A knock on the door startled me. It was the fall of 1993, and I was in my office at the college, reviewing my lecture notes for the day. When I opened the door, I didn’t recognize any of the four students standing there. One young woman was crying, and the other woman and two men looked angry. I motioned for them to come into my office, and I asked them what had happened. Their answers came out in a torrent of words: “Professor Stein? Can we talk to you? Our professor questioned how many Jews died in the Holocaust.”
They showed me a handout written by the professor: “The media theme that six million Jews died in concentration camps has been dropped to about 1.5 million. Given the technical questions surrounding air photos and the transportation and crematoria capacity, a figure between 700,000 to 800,000 appears more realistic.”
The professor, they said, had argued that the blockade by the British and American armies was responsible for the deaths in the camps.

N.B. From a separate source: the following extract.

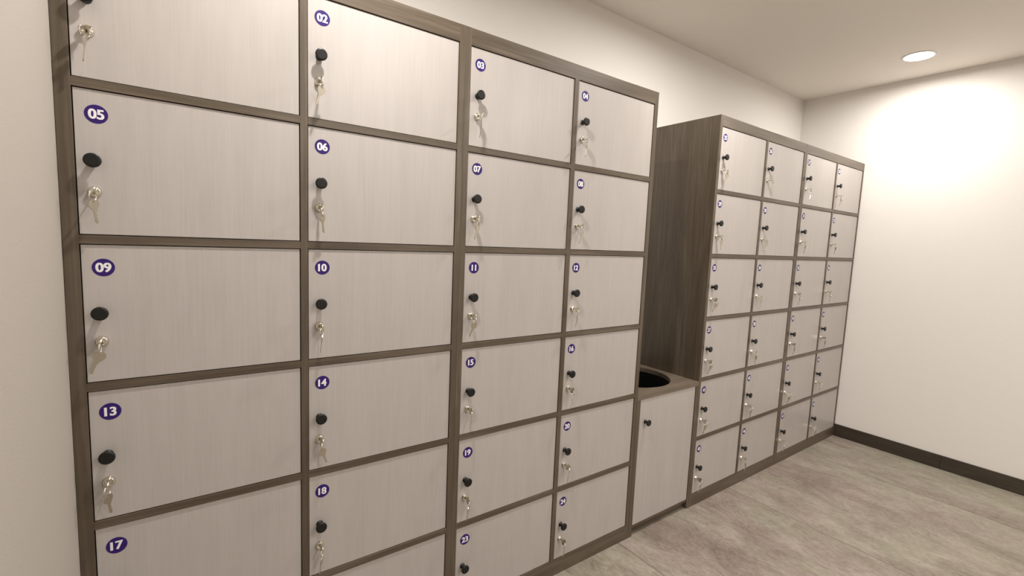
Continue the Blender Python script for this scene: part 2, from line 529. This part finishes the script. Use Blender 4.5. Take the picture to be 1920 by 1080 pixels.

He said that the Germans did not have enough food for themselves, so they could not feed the Jews. He concluded that it wasn’t Germany’s fault. I was stunned.
“Did any of you challenge him?” I asked.
“He wouldn’t let us ask him anything.”
I knew their professor was a fan of Joseph Stalin and Benito Mussolini; he had their photos in his office, and he even organized a “Day of Appreciation for Mussolini” at our college. Now it seemed that my colleague was also a Holocaust denier.
I wanted to know more. Apparently, the professor was lecturing on films and television that distort the truth. His example was Steven Spielberg’s 1993 film Schindler’s List, which had just been released. Oskar Schindler was a German industrialist who saved the lives of more than 1,000 Jewish men and women by employing them in his factories. The professor asserted that the film was mostly fiction—an assertion that made all four students angry. One student’s grandmother had miraculously survived Auschwitz. Over the years, she had told her granddaughter about the horrors of that place. When the student tried to tell the professor about her grandmother, he cut her off, saying hers was only one person’s story and that he needed much more data before making a conclusion.
The four students, all of them Jewish, were very concerned that some other students might not realize their professor was distorting the truth. They asked what it would take to get him fired for lying to students. I reassured them that the Holocaust had indeed happened and that six million Jewish men, women, and children were killed by the Nazis and their collaborators. I also mentioned the extensive evidence and scholarship documenting the atrocities of the Holocaust. I suggested looking at information at the United States Holocaust Memorial Museum in Washington, D.C. And then I told them about my own relatives who were murdered and about my father, who, like the student’s grandmother, had survived.
Another student wanted to know why the professor did not let them speak. He asked whether academic freedom applied only to faculty but not to students. I said that academic freedom is supposed to protect the right of professors to express their views on topics in which they are experts. Then I added that academic freedom should also protect students’ rights to challenge professors. Academic freedom does not mean professors can ridicule students or impose their own personal or political views. A college classroom should be a safe place to express ideas.
I mentioned Supreme Court Justice William O. Douglas, who asserted that the most important aspect of freedom of speech is freedom to learn. My gut feeling was that their professor sounded like a Holocaust denier: a person who believes the Holocaust never happened or wasn’t so extensive, who questions how many Jews were killed, and who distorts history.
That disturbing day in the fall of 1993 changed the direction of my personal and academic life. The incident upset me deeply, and I realized I had a responsibility to act. I needed and wanted to learn more about the Holocaust, its victims and perpetrators, and about my own family’s experiences. Mostly, I wanted to have more conversations with my dad, but he was no longer alive. I wished we had shared his experiences and the tragedy he lived with following the killing of his mother, his siblings, and other relatives during the Holocaust.